De quand date la formation d’une opinion publique au Sénégal ? Il est intéressant de saisir le contexte du début de l’opinion publique car il coïncide souvent avec les premières formes d’expression collective. Mais peut-on envisager une opinion publique dans une société non ouverte, non démocratique ? En tout cas, pour les historiens, cela permet de voir comment les citoyens ont commencé à influencer les décisions politiques, à s’émanciper des pouvoirs politiques ou religieux.
D’analyser la construction des identités collectives, de mesurer le rôle des vecteurs d’influence, d’identifier les premiers espaces de débat ; bref, cette connaissance autorise la lecture du présent à travers le passé. In fine, connaître son origine permet de voir quand et comment le peuple a commencé à peser réellement dans les affaires publiques. Qu’est-ce que l’opinion publique ? Pour Eric Neveu et Thomas Frinault qui ont proposé une réponse, La notion renvoie à « l’idée qu’existent dans le corps social des hiérarchies et des polarisations de préoccupations et de croyances et que celles-ci gagnent, en démocratie, à être connues, par prudence ou respect, et à recevoir des réponses politiques ».
Effectivement, une opinion publique devient actrice quand elle pèse. Pour revenir à l’esquisse des débuts de l’opinion publique au Sénégal, l’ouvrage de Jean Boulègue intitulé « Le Grand Jolof (XIIIe – XVIe siècle) », publié en 1987, offre une piste. Dans cet ouvrage, Jean Boulègue explore les relations du Jolof avec l’empire du Mali, sa participation aux échanges transsahariens et l’impact de l’arrivée des Portugais au XVe siècle sur la région de la Sénégambie.
Cette arrivée a marqué le début d’une nouvelle ère pour le Jolof, qui est devenu un « Soudan atlantique », intégrant un système économique influencé par les échanges atlantiques, ce qui a contribué à la dislocation de l’empire. Mais surtout, citant le grand explorateur écossais Mungo Park, Jean Boulègue estime que la bataille de Bounghoye, opposant le Damel-Teigne Amary Ndella Coumba face à l’Almamy Kader Kane vers 1796, est le premier événement pouvant illustrer la formation d’une opinion publique, car les échos de ce conflit furent repris dans tous les loumas du Centre du Sénégal.
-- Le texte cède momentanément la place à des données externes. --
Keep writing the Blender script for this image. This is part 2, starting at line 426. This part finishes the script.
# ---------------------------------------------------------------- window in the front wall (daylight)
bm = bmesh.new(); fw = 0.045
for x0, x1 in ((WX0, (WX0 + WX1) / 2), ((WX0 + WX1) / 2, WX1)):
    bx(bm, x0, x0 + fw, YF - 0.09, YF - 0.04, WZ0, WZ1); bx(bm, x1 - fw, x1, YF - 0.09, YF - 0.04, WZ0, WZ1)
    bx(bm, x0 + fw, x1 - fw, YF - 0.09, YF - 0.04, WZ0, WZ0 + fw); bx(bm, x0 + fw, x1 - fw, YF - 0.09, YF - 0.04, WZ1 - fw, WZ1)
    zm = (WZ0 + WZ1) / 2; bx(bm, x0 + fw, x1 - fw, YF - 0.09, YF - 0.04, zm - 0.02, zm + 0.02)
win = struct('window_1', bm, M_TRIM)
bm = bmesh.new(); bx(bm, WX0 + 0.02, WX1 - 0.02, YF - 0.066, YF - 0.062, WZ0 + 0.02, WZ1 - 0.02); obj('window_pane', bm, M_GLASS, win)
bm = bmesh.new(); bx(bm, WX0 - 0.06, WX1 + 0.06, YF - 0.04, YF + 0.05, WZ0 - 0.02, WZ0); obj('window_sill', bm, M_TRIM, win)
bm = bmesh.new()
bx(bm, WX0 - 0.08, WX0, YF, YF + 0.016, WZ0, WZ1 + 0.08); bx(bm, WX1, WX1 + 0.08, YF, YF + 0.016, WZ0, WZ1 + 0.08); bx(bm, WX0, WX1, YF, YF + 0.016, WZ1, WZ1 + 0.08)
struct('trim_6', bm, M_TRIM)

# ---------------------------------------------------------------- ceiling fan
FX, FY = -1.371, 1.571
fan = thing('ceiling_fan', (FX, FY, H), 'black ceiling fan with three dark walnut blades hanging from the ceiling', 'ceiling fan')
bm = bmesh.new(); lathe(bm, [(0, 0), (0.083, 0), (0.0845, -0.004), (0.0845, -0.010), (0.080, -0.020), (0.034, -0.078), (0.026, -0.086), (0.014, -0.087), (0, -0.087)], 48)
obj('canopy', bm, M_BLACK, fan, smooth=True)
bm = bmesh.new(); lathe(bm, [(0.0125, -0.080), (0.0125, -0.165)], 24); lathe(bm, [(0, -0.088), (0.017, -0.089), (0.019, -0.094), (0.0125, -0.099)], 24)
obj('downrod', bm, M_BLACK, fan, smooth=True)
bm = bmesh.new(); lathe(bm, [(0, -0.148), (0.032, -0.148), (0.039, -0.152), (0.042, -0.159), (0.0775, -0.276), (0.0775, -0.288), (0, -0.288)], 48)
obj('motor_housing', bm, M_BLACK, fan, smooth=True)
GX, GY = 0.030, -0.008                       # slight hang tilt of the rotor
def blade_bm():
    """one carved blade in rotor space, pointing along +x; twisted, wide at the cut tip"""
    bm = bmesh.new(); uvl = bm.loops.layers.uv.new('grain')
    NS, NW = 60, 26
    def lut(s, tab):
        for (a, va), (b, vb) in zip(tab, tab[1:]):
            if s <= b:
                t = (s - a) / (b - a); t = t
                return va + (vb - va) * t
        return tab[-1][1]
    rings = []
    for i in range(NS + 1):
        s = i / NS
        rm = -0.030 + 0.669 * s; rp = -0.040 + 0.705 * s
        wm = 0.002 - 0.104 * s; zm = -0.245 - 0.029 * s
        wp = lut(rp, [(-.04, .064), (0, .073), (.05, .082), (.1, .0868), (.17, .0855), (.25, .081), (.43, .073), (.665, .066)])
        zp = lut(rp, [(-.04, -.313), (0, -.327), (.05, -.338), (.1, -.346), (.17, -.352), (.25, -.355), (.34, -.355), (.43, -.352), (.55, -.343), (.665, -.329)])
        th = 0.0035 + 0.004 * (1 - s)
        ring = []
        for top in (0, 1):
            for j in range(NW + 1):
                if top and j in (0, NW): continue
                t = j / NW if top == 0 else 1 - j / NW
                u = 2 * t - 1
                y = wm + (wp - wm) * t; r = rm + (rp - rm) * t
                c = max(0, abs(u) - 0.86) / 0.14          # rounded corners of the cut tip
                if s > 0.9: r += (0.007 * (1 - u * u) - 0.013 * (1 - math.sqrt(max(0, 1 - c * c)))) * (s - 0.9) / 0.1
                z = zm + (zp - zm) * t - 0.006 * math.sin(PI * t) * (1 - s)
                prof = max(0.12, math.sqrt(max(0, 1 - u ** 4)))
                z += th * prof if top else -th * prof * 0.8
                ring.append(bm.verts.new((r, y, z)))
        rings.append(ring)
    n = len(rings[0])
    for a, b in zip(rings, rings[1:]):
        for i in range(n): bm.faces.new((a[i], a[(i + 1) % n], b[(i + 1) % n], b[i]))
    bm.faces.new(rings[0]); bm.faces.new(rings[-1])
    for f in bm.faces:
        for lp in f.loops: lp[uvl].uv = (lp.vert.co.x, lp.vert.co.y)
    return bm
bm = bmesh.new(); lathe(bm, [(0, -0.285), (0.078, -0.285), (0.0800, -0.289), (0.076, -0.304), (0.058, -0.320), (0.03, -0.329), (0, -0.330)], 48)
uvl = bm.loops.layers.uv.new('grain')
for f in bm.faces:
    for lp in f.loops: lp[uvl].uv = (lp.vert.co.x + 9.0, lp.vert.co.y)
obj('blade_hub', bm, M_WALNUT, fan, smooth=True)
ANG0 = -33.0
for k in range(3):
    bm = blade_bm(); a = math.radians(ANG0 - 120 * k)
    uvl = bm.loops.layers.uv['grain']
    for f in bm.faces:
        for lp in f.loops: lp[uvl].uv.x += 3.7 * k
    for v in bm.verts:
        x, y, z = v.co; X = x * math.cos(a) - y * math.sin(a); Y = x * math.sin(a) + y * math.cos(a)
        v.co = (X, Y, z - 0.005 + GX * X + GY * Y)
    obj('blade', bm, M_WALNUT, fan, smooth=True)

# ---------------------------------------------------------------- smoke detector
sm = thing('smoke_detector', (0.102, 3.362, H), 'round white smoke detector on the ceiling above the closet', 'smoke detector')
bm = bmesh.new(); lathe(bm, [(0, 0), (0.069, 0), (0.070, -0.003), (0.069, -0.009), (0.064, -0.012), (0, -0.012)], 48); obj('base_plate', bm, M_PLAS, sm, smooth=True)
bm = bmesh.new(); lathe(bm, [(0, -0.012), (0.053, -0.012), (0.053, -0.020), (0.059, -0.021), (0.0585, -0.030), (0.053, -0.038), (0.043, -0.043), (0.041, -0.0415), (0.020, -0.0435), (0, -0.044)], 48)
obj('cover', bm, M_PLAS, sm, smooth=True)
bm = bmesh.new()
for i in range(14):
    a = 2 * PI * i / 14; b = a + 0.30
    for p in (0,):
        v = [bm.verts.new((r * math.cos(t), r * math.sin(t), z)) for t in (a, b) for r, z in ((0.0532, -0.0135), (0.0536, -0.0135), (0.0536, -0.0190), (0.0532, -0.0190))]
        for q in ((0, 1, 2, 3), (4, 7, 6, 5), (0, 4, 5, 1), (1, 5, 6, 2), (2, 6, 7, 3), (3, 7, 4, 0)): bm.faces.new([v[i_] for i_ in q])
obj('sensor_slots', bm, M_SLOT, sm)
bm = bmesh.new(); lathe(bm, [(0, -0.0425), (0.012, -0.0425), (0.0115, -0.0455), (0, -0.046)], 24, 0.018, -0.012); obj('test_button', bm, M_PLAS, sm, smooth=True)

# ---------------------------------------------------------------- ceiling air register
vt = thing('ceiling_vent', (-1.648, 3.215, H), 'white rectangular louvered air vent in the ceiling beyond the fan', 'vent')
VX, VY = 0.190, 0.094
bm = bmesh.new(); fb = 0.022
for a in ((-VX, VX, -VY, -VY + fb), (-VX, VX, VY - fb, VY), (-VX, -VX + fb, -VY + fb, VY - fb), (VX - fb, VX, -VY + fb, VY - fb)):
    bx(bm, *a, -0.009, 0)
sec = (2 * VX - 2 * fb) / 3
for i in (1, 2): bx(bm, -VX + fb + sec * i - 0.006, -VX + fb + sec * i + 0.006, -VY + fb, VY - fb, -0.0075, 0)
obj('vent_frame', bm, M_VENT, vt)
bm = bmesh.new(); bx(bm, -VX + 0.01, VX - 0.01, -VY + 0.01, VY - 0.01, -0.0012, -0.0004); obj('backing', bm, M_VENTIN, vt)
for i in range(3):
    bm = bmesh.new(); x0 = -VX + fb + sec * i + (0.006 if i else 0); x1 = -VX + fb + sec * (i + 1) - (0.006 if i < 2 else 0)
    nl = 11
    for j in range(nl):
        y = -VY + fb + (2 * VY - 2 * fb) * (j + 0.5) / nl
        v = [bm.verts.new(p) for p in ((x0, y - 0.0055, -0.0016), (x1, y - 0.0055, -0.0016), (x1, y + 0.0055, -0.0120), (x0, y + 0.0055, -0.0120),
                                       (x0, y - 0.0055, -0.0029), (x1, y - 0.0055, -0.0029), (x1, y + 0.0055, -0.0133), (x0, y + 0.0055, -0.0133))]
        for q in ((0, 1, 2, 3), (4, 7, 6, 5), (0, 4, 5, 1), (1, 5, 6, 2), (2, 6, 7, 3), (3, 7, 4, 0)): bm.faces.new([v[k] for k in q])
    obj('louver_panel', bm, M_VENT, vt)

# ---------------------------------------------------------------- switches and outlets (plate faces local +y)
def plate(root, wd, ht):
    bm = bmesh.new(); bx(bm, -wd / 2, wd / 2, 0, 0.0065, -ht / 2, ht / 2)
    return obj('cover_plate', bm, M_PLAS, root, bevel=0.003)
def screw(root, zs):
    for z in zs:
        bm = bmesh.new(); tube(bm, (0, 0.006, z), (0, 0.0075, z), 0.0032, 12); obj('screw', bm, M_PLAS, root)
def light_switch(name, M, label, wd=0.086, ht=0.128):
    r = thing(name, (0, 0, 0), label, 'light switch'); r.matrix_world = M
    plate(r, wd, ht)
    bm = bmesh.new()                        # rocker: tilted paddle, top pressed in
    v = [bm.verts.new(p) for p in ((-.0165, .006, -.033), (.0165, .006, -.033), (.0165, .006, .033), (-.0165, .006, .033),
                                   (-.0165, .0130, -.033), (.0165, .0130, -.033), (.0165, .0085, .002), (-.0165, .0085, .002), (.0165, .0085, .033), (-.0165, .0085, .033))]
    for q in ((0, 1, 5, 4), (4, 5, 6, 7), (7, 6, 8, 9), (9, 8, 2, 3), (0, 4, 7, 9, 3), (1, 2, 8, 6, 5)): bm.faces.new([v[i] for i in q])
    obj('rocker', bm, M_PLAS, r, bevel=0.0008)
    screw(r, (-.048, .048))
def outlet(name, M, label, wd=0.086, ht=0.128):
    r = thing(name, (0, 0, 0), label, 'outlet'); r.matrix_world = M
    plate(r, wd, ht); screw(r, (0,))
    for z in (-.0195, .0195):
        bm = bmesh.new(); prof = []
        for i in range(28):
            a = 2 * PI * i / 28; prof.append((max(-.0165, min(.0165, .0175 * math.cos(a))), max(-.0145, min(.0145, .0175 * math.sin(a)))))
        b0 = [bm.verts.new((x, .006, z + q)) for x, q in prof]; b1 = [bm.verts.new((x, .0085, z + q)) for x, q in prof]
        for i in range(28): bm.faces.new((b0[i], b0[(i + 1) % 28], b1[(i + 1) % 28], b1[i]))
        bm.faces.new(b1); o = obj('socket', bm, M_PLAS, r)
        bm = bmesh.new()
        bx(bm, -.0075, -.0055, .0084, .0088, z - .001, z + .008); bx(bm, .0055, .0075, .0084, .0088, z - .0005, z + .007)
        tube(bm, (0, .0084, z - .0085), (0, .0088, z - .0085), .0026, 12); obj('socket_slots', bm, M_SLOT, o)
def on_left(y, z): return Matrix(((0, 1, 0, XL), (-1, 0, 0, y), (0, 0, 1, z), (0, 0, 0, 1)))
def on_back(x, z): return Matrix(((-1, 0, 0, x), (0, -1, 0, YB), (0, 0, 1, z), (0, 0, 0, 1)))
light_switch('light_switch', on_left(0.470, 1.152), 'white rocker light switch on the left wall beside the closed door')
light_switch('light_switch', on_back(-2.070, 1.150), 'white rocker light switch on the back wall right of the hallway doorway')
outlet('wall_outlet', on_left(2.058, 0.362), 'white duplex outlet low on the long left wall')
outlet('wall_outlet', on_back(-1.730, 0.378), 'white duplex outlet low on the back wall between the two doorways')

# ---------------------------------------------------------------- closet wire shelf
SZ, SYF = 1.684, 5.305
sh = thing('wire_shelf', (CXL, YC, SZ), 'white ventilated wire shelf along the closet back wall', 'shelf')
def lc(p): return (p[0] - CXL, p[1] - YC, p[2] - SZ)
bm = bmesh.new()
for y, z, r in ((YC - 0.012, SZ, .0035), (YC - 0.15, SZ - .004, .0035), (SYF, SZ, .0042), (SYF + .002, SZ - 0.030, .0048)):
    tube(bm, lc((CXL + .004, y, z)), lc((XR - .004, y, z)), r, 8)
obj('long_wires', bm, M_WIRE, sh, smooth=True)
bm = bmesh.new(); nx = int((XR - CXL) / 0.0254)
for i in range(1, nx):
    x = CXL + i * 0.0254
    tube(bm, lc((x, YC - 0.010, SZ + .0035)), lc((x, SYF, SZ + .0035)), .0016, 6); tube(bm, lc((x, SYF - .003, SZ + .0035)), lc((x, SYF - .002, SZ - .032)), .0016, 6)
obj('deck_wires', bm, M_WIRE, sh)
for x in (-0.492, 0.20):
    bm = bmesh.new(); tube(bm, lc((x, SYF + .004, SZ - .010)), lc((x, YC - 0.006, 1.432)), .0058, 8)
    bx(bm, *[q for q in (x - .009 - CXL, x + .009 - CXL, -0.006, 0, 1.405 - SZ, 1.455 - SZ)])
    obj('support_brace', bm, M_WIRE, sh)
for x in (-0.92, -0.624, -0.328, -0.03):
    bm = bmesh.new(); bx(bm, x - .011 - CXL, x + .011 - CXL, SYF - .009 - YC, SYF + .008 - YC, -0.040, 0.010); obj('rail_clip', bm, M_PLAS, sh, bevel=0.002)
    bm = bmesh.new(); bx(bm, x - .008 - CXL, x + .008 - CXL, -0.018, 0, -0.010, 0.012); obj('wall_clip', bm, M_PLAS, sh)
On en parlait comme on parle aujourd’hui de la reddition des comptes ou des effets de la politique de Donald Trump. Si Oumar Seck Ndiaye, auteur de « L’opinion publique : un mensonge médiatique et politique », estime que cette masse virtuelle d’idées faisant et défaisant les débats est avant tout le processus par lequel les médias, dans leur quête d’influence, peuvent altérer et manipuler la perception collective, il n’en reste pas moins vrai, qu’il y a toujours suspendu en l’air, un « ordre du jour » justifiant des causeries et des prises de position.
Et connaître ses tendances est du pain béni pour les marketeurs et surtout, les politiques. Il ne s’agit point ici de revenir sur la « libéralisation » des sondages politiques, mais plutôt de penser l’opinion publique numérique, celle-là qui donne les bons et mauvais points sur les réseaux sociaux. Aujourd’hui, à travers le monde, de plus en plus de scrutins sont remis en cause par des juges au motif que leurs électeurs ont été négativement influencés par des campagnes de désinformation. Aujourd’hui, l’opinion publique ne s’écoute plus seulement dans les loumas, elle vibre sur WhatsApp, s’enflamme sur X, gronde sur Tik-Tok et s’agglutine dans les sections commentaires de Seneweb.
Les sondages figés sont dépassés. Ce n’est plus une rumeur lente, c’est un algorithme bavard. Le Sénégal, jadis rythmé par les palabres sous l’arbre à palabres ou les bruits du marché, voit naître une opinion publique numérique qui n’a plus besoin d’écho : elle est le bruit lui-même. À ce titre, elle échappe parfois aux médiations classiques pour s’incarner dans des mèmes, des lives Facebook ou des hashtags viraux. De Kocc Barma à certains Facebookeurs, l’esprit satirique et critique est resté, mais il s’est pixelisé. Reste à savoir si ce nouvel espace délibératif est un champ d’émancipation ou une foire d’illusions.